If we are prepared to consider that lesson, we have to ask ourselves what sorts of unexpected events might we encounter if we choose war. Which empires will collapse? What new countries will fall to their own fanatical ideologues? Where will the new waves of refugees ebb, and flow, and starve? What horrible new weapons will be unleashed upon both fighting men and civilian populations? Whose millions will die? And, when we grow sick to the heart of the endless "war to end all terrorism", will the world be a safer place?

On July 7, 1914, about ten days after the original terrorist attack in Sarajevo, the administration of Austria-Hungary were engaged in a debate on whether to take military action, or pursue a judicial and diplomatic course. In short, was it to be war or justice? Key Austrians in government favored military retaliation; the Hungarian Prime Minister favored a quest for justice without war. Is it possible they could have understood the importance of this debate to the 20th Century and the lives of millions?
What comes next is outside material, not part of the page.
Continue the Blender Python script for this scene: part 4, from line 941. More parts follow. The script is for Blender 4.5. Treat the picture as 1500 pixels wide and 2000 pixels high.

Can we better answer this momentous question with hindsight? What would it have taken to defuse the Sarajevo incident and avert World War One? Some historians say there was then a lack of European statesmen who could have pushed for justice and security instead of vengeance and war. Who might have come forward and changed the course of history?

One month ago, we stood at the threshold of two doors, one marked "Justice & Security", the other marked "War & Vengeance". We have now opened the latter and are stumbling through it. If we push on, there will be no turning back. May our children forgive us for it.

If we step back and choose the door marked "Justice & Security", there will be no guarantees. Before we can achieve justice and counter the threats of future terrorism, more innocent people will very likely die. The leaders who come forward and stand up for this course must have the "belly for it", the courage to risk their own lives, even at the hands of their own people. Those who steer the wise and balanced course can expect to earn the hatred of the crazies among us. Do we have what it will take?

Or will we console ourselves with some future poem about the dead who lie beneath the poppies in Flanders Fields?